THE WEAPONS OF WORLD WAR III

By

Publisher: Doubleday

Subtitled ""The Long Road Back From the Bomb,"" this intelligent treatise by a Business Week editor seeks to define our present position in terms of limited warfare. It is analytical and unstintingly critical -- ""Once Korea was over, the Air Force comfortably turned its attention back to the deterrent weapons of SAC and forgot about the annoying problem of air support for the Army."" The major case here is for conventional weapons. Mr. Tompkins points out that weapons do determine tactics as he deplores the all or nothing at all policy of massive retaliation with military attention riveted on deadly but, to all practical purposes, impotent nuclear weapons.

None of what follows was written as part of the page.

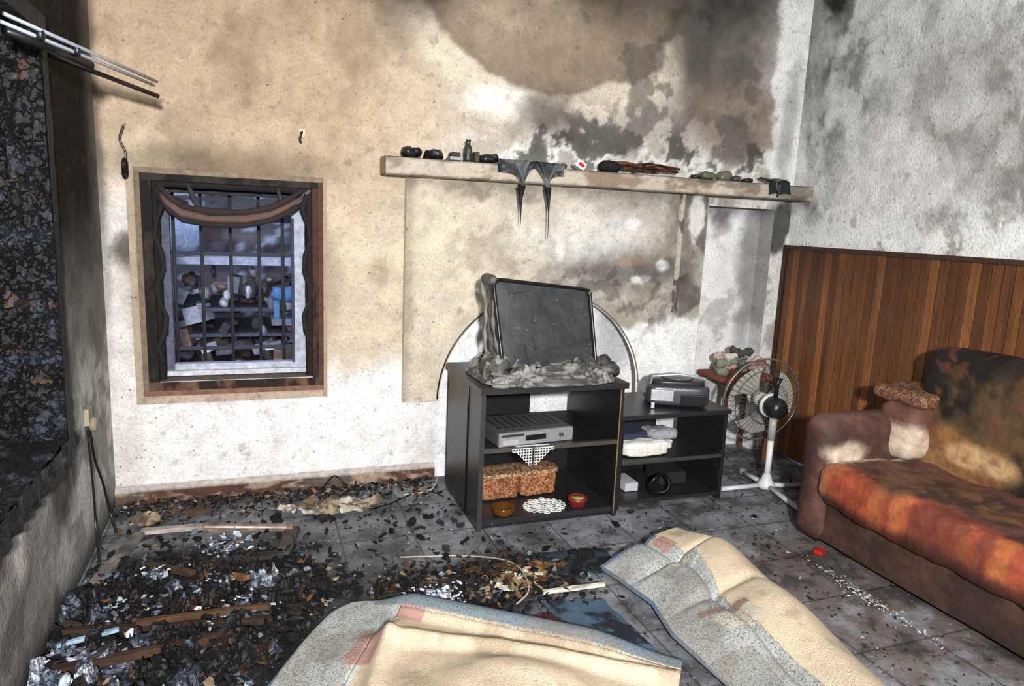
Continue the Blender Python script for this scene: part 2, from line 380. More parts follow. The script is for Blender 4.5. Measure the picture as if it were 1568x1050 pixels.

He discusses Kennedy's disillusionment with the discovery of the ""gun cap"" -- ""We intend to have a wider choice than humiliation or all-out nuclear action,"" dissects intellectual and political gamesmanship, interservice rivalries, prospects for the future of what Ho Chi Ming termed the ""long inconclusive war,"" propaganda, computer command, strategy in guerrilla warfare, fallout, gas and germ warfare and the latest developments in armaments, small scale and long range. He brings a practical wisdom to such sensitive areas as to whether the U. S. should take such devices as the BZ (a psychochemical which causes loss of muscular control for up to ten days) out of stockpile and put it into action and he flays the American attitude that wars should be won and dispatched with much ceremony. We are in for a nasty set of small encounters, long and frustrating with no seemingly satisfactory conclusions he indicates. It's a disconcerting but all too viable view. It should be read.